A United Nations panel has approved a resolution that would have its General Assembly call on states to respect and protect the right to privacy in the digital age.

The draft resolution, titled Right to Privacy in the Digital Age, has Brazil and Germany as the main sponsors, and is an important if primarily symbolic move by the countries involved.

A resolution calling for the protection of human rights online as well as offline, also proposed by Brazil and Germany, was adopted last year in the UN General Assembly in the wake of revelations by former US National Security Agency contractor Edward Snowden about the agency’s surveillance in the country and abroad.

German officials said in October last year that US intelligence agencies may have spied on German Chancellor Angela Merkel’s mobile phone.
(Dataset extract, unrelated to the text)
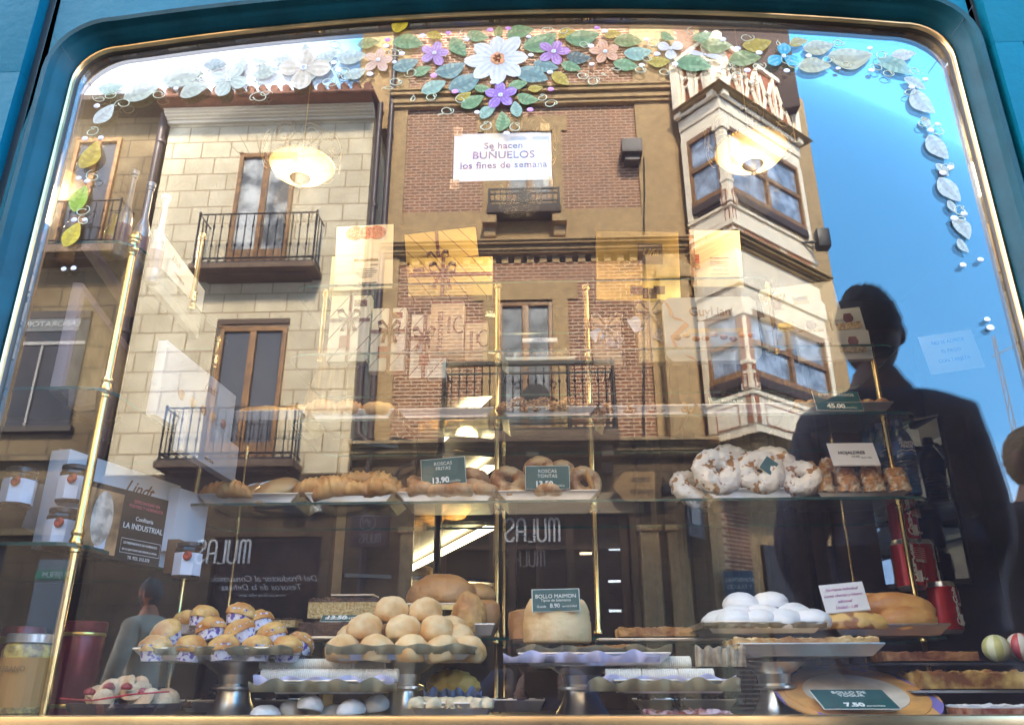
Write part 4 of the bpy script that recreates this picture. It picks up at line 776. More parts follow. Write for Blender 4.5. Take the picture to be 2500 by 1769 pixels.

There were also reports that the US also spied on Brazil’s President Dilma Rousseff among other political leaders.

The new draft resolution was passed Tuesday without a vote by the General Assembly’s Third Committee (Social, Humanitarian and Cultural). It would still require the UN General Assembly to vote on it. The resolution is said to have been considerably diluted under pressure from the ‘Five Eyes’ surveillance alliance, which includes the US, Australia, UK, Canada and New Zealand, according to reports.

The new resolution added a reference to metadata in the context of digital surveillance, pointing out that metadata can be used to compile personal profiles of individuals. It also affirms the responsibility of private parties to respect human rights when dealing with personal data.

“This means that human rights obligations of States also apply when they use private companies for surveillance purposes,” said Ambassador Harald Braun, Germany’s permanent representative to the UN, in a statement Tuesday.

Disclosure
The resolution also requires states to respect international human rights obligations regarding privacy when they require disclosure of personal data from third parties, including private companies, an issue that has become very important in the US, where some companies have tried to resist providing data to law enforcement agencies in certain circumstances.

“Without the necessary checks, we risk turning into Orwellian states, where every step of every citizen is being monitored and recorded in order to prevent any conceivable crime,” Braun said.

The US took the stand that communications should not be monitored in order to suppress criticism or dissent, or to disadvantage people based on their ethnicity, race, gender, sexual orientation, or religion.